[Entries with scene source code]
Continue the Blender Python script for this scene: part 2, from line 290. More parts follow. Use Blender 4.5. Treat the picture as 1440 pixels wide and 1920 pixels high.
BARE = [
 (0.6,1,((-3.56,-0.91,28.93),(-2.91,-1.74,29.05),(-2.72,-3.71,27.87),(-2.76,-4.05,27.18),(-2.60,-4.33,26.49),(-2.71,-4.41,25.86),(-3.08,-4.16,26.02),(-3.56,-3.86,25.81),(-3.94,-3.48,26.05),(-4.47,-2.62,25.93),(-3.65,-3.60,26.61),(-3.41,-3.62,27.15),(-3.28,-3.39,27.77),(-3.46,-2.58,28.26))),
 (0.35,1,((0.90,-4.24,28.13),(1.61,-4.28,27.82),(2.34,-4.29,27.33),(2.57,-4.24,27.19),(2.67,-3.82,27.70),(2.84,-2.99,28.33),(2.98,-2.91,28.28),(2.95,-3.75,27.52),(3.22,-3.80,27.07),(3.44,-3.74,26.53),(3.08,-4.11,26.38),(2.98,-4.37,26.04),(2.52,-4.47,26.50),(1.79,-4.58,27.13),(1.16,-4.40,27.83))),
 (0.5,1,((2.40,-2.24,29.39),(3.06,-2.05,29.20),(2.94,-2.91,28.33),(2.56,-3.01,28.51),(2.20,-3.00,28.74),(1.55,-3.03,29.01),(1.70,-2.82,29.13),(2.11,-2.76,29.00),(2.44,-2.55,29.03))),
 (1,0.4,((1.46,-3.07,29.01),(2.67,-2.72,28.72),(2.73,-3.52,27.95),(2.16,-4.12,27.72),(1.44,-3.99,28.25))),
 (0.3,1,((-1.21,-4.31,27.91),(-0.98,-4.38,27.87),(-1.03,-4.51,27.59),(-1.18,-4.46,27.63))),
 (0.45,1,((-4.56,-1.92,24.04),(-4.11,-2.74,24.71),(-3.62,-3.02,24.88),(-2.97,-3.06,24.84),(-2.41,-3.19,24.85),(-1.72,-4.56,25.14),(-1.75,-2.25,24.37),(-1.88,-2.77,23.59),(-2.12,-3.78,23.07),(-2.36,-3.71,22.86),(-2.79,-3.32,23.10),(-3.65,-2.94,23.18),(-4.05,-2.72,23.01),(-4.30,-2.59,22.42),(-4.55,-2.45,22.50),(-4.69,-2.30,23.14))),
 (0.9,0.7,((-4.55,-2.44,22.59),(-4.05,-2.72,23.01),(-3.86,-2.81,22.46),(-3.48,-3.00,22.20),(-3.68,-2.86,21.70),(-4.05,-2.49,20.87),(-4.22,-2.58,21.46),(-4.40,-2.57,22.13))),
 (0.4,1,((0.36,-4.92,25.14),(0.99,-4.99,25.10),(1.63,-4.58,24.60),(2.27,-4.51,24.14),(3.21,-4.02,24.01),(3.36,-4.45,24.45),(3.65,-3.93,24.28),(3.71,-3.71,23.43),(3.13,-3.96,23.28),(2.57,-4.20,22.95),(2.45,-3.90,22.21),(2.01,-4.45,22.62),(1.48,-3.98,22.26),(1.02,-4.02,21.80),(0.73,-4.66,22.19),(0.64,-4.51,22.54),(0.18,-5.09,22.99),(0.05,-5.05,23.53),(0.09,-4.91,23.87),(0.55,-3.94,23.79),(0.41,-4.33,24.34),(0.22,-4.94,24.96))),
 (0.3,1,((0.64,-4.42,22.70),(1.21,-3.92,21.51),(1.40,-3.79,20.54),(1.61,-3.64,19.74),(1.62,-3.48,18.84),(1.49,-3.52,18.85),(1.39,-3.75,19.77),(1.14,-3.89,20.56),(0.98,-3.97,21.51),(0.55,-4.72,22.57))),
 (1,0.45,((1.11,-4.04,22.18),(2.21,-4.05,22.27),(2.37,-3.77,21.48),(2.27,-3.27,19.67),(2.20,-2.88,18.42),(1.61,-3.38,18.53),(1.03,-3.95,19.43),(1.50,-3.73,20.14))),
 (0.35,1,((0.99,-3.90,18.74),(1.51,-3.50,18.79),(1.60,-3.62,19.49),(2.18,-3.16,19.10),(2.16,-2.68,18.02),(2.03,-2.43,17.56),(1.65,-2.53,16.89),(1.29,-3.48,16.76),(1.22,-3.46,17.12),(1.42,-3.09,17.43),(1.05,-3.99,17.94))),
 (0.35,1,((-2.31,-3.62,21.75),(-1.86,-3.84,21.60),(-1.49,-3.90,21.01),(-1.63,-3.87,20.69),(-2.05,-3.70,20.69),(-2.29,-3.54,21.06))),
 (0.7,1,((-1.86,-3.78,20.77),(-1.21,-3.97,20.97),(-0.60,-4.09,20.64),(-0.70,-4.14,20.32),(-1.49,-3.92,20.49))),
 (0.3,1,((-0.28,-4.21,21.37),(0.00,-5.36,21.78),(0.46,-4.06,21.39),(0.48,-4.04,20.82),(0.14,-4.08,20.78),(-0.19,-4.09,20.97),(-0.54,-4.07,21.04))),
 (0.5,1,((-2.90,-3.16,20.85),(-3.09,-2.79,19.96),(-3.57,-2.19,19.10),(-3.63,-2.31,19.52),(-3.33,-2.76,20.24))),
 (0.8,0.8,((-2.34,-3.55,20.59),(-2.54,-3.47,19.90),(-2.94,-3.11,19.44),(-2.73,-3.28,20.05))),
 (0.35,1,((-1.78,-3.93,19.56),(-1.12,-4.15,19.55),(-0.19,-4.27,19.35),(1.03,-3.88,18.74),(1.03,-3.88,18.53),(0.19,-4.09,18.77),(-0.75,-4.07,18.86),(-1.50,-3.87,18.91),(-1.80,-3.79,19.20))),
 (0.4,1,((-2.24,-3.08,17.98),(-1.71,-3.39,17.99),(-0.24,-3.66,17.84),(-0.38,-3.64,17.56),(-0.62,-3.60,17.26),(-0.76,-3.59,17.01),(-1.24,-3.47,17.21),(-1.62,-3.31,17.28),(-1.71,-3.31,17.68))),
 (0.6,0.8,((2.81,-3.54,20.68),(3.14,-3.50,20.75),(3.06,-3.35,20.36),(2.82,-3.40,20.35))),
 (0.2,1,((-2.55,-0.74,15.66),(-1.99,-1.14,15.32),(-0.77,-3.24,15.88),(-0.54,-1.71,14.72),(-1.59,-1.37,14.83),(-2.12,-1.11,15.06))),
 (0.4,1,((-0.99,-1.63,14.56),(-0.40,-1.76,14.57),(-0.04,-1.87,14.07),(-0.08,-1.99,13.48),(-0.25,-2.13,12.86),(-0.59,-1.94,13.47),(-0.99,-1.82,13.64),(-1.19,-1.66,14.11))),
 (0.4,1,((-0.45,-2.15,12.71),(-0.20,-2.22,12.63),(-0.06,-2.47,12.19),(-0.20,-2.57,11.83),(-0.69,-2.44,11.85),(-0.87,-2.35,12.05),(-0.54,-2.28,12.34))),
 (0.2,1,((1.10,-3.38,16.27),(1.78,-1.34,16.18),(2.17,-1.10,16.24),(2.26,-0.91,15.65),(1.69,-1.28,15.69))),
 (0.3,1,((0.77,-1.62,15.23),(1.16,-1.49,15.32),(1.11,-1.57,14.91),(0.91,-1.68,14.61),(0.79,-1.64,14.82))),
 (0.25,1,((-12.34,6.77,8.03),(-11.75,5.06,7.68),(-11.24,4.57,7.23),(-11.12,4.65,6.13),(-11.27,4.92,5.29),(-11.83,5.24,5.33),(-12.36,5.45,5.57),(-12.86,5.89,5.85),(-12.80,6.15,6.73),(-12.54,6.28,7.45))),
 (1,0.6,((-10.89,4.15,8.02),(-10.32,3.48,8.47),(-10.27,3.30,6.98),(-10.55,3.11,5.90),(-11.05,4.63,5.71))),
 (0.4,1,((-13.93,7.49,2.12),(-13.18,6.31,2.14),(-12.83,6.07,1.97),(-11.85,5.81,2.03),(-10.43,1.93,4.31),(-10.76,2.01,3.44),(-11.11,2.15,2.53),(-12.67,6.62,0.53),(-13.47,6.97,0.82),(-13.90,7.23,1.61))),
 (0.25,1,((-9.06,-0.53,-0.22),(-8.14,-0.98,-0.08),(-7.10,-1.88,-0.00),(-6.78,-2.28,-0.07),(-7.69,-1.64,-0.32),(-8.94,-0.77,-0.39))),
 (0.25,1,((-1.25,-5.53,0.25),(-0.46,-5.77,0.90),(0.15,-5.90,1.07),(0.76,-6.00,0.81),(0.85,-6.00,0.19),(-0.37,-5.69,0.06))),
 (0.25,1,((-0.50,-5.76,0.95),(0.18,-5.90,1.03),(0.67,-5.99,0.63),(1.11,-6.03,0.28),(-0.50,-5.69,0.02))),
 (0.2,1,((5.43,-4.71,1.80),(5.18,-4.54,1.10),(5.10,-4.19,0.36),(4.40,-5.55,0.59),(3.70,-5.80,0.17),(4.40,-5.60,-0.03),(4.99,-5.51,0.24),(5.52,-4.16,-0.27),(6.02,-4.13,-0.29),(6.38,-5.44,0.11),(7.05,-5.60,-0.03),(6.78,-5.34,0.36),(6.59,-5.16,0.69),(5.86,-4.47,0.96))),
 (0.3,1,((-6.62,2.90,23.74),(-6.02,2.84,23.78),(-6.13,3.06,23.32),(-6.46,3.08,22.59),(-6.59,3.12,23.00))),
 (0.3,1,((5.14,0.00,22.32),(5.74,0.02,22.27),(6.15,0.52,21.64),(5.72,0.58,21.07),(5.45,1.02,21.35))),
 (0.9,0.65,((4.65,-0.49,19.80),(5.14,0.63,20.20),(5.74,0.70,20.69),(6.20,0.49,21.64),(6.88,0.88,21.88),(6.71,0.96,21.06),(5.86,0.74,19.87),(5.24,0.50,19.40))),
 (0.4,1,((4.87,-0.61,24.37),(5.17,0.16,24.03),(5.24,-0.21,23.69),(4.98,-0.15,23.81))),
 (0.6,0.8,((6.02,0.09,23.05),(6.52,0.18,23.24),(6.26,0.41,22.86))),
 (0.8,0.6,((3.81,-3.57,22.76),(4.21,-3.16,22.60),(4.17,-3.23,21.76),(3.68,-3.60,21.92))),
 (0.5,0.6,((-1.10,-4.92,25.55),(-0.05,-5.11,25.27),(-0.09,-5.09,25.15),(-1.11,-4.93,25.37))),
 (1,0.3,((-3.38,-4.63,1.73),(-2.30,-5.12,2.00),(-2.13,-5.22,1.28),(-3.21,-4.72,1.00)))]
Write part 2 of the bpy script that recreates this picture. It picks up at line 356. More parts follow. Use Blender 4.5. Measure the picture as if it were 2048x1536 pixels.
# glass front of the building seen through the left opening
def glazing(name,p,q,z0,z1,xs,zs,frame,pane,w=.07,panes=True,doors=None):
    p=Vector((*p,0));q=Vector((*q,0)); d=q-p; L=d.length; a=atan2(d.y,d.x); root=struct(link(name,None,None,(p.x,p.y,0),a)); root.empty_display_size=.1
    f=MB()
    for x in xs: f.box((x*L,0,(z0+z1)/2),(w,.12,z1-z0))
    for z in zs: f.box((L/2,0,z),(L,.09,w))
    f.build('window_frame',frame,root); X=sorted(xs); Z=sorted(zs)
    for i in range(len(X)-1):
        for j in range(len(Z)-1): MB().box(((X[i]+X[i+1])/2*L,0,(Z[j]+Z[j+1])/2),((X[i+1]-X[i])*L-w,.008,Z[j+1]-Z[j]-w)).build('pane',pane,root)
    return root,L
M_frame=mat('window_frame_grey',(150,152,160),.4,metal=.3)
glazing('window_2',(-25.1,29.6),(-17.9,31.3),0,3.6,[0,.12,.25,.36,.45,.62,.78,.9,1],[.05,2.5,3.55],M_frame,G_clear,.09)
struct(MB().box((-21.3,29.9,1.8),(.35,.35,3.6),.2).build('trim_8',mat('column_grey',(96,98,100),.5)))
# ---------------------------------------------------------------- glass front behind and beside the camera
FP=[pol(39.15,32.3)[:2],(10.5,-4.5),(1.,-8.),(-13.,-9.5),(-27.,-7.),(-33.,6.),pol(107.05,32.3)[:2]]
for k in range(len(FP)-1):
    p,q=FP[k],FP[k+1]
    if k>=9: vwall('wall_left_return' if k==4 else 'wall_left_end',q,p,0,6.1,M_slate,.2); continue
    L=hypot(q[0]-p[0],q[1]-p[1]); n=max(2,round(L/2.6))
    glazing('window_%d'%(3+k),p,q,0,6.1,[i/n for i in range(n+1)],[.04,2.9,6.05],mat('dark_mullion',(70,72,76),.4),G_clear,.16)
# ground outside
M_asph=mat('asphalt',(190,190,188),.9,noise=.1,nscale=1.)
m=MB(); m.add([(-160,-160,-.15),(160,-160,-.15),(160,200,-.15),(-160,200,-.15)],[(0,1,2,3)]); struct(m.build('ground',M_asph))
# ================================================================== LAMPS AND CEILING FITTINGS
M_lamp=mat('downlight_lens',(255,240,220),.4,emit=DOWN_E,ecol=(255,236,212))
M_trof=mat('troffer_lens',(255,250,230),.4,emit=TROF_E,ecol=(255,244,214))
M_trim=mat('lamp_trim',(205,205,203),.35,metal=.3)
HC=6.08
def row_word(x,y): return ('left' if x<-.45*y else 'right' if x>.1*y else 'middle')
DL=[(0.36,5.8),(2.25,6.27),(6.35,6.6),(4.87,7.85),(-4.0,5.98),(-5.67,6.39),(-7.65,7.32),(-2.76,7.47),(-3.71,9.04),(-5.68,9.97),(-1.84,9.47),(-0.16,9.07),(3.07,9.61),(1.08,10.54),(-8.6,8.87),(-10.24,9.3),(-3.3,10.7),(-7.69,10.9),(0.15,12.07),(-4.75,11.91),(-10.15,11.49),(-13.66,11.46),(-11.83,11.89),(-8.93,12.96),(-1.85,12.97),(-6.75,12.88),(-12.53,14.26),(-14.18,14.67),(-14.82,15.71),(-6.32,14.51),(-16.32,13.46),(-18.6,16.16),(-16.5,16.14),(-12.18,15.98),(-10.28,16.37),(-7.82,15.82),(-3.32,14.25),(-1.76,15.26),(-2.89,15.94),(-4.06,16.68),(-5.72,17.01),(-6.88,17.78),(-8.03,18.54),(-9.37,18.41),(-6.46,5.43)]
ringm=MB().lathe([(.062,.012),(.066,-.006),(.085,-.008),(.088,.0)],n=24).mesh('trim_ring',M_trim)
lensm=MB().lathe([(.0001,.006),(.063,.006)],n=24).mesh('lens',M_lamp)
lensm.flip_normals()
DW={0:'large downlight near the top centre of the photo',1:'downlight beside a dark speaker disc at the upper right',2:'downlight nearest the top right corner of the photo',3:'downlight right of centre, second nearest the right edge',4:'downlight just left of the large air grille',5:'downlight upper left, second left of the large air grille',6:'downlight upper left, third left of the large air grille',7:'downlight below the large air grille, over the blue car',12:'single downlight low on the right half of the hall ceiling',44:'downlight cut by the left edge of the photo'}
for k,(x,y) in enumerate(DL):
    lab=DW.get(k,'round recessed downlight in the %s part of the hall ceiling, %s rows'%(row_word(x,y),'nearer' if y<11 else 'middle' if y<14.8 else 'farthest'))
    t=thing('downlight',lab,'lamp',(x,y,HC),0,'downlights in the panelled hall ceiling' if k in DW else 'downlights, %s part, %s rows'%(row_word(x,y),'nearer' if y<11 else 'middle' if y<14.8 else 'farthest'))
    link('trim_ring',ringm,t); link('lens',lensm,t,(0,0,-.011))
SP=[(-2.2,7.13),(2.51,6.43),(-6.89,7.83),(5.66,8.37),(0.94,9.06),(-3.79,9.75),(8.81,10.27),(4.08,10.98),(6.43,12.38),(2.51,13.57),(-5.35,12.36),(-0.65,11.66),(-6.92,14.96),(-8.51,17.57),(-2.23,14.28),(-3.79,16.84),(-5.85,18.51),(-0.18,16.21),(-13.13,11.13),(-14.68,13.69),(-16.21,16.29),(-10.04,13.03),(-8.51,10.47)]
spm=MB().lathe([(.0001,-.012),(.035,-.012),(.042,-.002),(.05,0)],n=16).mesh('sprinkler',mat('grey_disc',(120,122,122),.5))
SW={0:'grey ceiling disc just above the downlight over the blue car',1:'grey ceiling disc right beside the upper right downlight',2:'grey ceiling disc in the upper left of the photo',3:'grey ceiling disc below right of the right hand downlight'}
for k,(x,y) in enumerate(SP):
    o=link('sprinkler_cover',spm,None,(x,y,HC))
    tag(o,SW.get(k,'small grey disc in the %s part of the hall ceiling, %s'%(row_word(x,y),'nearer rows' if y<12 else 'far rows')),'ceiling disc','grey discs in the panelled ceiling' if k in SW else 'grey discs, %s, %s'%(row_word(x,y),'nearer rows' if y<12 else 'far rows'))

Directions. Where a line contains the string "script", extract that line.

Solution for this problem.
Continue the Blender Python script for this scene: part 2, from line 290. More parts follow. Use Blender 4.5. Treat the picture as 1440 pixels wide and 1920 pixels high.
Write part 2 of the bpy script that recreates this picture. It picks up at line 356. More parts follow. Use Blender 4.5. Measure the picture as if it were 2048x1536 pixels.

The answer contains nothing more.